Still was the first African American to conduct a major American symphony orchestra, and his well-known 1st symphony, Afro-American Symphony, was the first African American piece played by a leading orchestra.

Still left a wide and wonderful cultural legacy. 


George Walker

George Walker was an American composer, pianist, and organist. Walker began playing the piano at the age of five, was admitted to the Oberlin Conservatory at the age of 14 and graduated by the age of 18 with the highest honors in his Conservatory class. At the age of 23, Walker graduated from the prestigious Curtis Institute of Music with diplomas in paint and composition. 

Walker had a full career in performing, studying, teaching and composing. He was the first African American to receive the Pulitzer Prize for Music for his work Lilacs in 1996.


Quincy Jones

Quincy Jones is an American record producer, multi-instrumentalist, songwriter, composer, arranger, and film television producer. He’s had 80 Grammy Award nominations, and has been awarded 28 Grammys.

Jones honed his skills as a trumpet player and arranger in high school. He attended Seattle University as a music major before transferring to Berklee College of Music in Boston. During his time at Berklee, Jones performed at Izzy Ort’s Bar & Grille, and ultimately left school after receiving an offer to tour as a trumpeter, arranger, and pianist with bandleader, Lionel Hampton.

Jones would go on to play in big bands (including his own), compose music for nearly 40 major motion pictures, arrange music for popular musicians, produce singles and albums (including Frank Sinatra and Michael Jackson), and produce movies—his debut, The Color Purple, received 11 Oscar nominations.

Aside from Jones’ amazing musical talent and accomplishments, he is a social activist helping to make change in the lives of students of color and takes part in a number of philanthropic endeavors to help develop Black youth from South Africa to Los Angeles.


Wynton Marsalis

Wynton Marsalis is an American virtuoso trumpeter, composer, teacher, and the artistic director of Jazz at Lincoln Center. Wynton was born into a very musical family—his father was Ells Marsalis Jr., a pianist and music teacher, and three of his five brothers are jazz musicians.

At the age of six, Wynton was given his first trumpet by Al Hirt, an American trumpeter and bandleader.
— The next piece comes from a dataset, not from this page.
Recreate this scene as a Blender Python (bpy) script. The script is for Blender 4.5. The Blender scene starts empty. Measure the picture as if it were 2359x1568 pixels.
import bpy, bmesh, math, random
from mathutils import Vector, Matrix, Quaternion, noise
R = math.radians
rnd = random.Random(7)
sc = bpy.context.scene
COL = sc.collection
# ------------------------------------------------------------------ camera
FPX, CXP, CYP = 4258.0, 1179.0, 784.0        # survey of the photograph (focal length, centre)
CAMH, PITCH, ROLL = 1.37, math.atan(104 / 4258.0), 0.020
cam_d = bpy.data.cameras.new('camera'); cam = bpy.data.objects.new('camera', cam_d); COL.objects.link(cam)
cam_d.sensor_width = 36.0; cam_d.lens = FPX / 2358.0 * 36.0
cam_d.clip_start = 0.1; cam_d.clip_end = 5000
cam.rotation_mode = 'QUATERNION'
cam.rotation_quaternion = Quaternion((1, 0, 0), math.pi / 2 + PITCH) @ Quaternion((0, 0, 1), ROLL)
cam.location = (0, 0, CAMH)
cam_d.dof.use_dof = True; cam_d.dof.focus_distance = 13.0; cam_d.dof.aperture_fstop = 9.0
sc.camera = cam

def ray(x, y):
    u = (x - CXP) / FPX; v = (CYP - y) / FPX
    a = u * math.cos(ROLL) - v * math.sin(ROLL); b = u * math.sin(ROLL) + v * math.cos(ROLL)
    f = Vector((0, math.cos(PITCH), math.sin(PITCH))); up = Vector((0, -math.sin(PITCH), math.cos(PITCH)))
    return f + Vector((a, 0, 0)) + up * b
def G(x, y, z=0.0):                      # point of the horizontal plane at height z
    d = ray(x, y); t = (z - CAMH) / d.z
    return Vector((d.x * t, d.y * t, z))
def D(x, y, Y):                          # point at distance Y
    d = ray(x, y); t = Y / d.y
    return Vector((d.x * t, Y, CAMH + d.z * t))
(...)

At 17, he was the youngest musician admitted to Tanglewood Music Center, and in 1997 he became the first jazz musician to win the Pulitzer Prize for Music for his oratorio Blood on the Fields.

“Risk exposing your ears to the first notes of BLOOD ON THE FIELDS, hear the Lincoln Center Jazz Orchestra wail through “Calling the Indians Out,” the opening invocation to the spirit of the first people whose blood soaked American soil in the long, painful birth of the American republic, and you’ll sit spellbound to the echo of the last note of Wynton Marsalis’s epic oratorio on slavery and freedom. Telling the story of two slaves, Jesse and Leona, it carries us along on their difficult journey to freedom, a journey in which they, and by implication all of us, must move beyond a preoccupation with personal power and learn that true freedom is, and must be, shared.”